Second, as you noted, the ByteBuffer output is YUV-encoded in one of several color formats. The format varies from device to device; Qualcomm devices notably use their own proprietary format. (It has been reverse-engineered, though, so if you search around you can find some code to unravel it.)
The common workaround is to send the video frames to a SurfaceTexture, which converts them to GLES "external" textures. These can be manipulated in various ways, or rendered to a pbuffer and extracted with glReadPixels().
I'm writing an Android application, and in it, I have a VirtualDisplay to mirror what is on the screen and I then send the frames from the screen to an instance of a MediaCodec. It works, but, I want to add a way of specifying the FPS of the encoded video, but I'm unsure how to do so.
From what I've read and experimented with, dropping encoded frames (based on the presentation times) doesn't work well as it ends up with blocky/artifact ridden video as opposed to a smooth video at a lower framerate. Other reading suggests that the only way to do what I want (limit the FPS) would be to limit the incoming FPS to the MediaCodec, but the VirtualDisplay just receives a Surface which is constructed from the MediaCodec as below
mSurface = <instance of MediaCodec>.createInputSurface();
mVirtualDisplay = mMediaProjection.createVirtualDisplay(
"MyDisplay",
screenWidth,
screenHeight,
screenDensity,
DisplayManager.VIRTUAL_DISPLAY_FLAG_AUTO_MIRROR,
mSurface,
null,
null);
I've also tried subclassing Surface and limit the frames that are fed to the MediaCodec via the unlockCanvasAndPost(Canvas canvas) but the function never seems to be called on my instance, so, there may be some weirdness in how I extended Surface and the interaction with the Parcel as writeToParcel function is called on my instance, but that is the only function that is called in my instance (that I can tell).
Other reading suggests that I can go from encoder -> decoder -> encoder and limit the rate in which the second encoder is fed frames, but that's a lot of extra computation that I'd rather not do if I can avoid it.
Has anyone successfully limited the rate at which a VirtualDisplay feeds its Surface? Any help would be greatly appreciated!

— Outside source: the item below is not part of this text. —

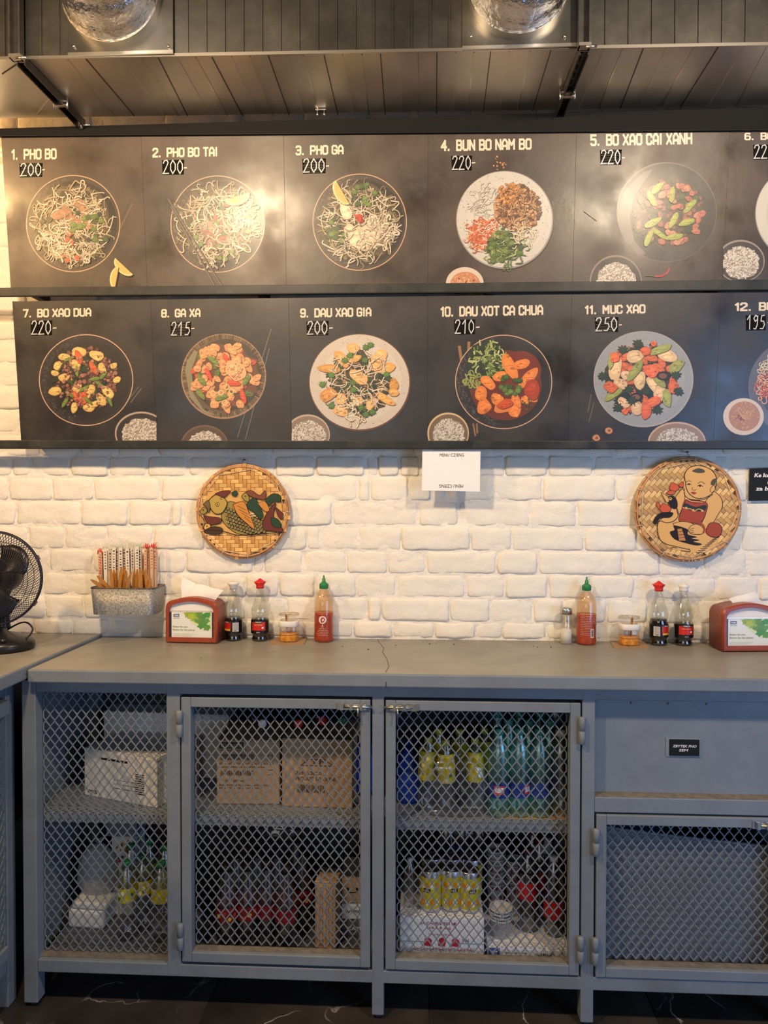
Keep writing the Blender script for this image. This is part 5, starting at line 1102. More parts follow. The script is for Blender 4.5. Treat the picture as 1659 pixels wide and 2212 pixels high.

Starting off with what you can't do...
You can't drop content from the encoded stream. Most of the frames in the encoded stream are essentially "diffs" from other frames. Without knowing how the frames interact, you can't safely drop content, and will end up with that corrupted macroblock look.
You can't specify the frame rate to the MediaCodec encoder. It might stuff that into metadata somewhere, but the only thing that really matters to the codec is the frames you're feeding into it, and the presentation time stamps associated with each frame. The encoder will not drop frames.
You can't do anything useful by subclassing Surface. The Canvas operations are only used for software rendering, which is unrelated to feeding in frames from a camera or virtual display.
What you can do is send the frames to an intermediate Surface, and then choose whether or not to forward them to the MediaCodec's input Surface. One approach would be to create a SurfaceTexture, construct a Surface from it, and pass that to the virtual display. When the SurfaceTexture's frame-available callback fires, you either ignore it, or render the texture onto the MediaCodec input Surface with GLES.
Various examples can be found in Grafika and on bigflake, none of which are an exact fit, but all of the necessary EGL and GLES classes are there.
You can reference the code sample from saki4510t's ScreenRecordingSample or RyanRQ's ScreenRecoder, they are all use the additional EGL Texture between the virtual display and media encoder, and the first one can keep at least 15 fps for the output video. You can search the keyword createVirtualDisplay from their code base for more details.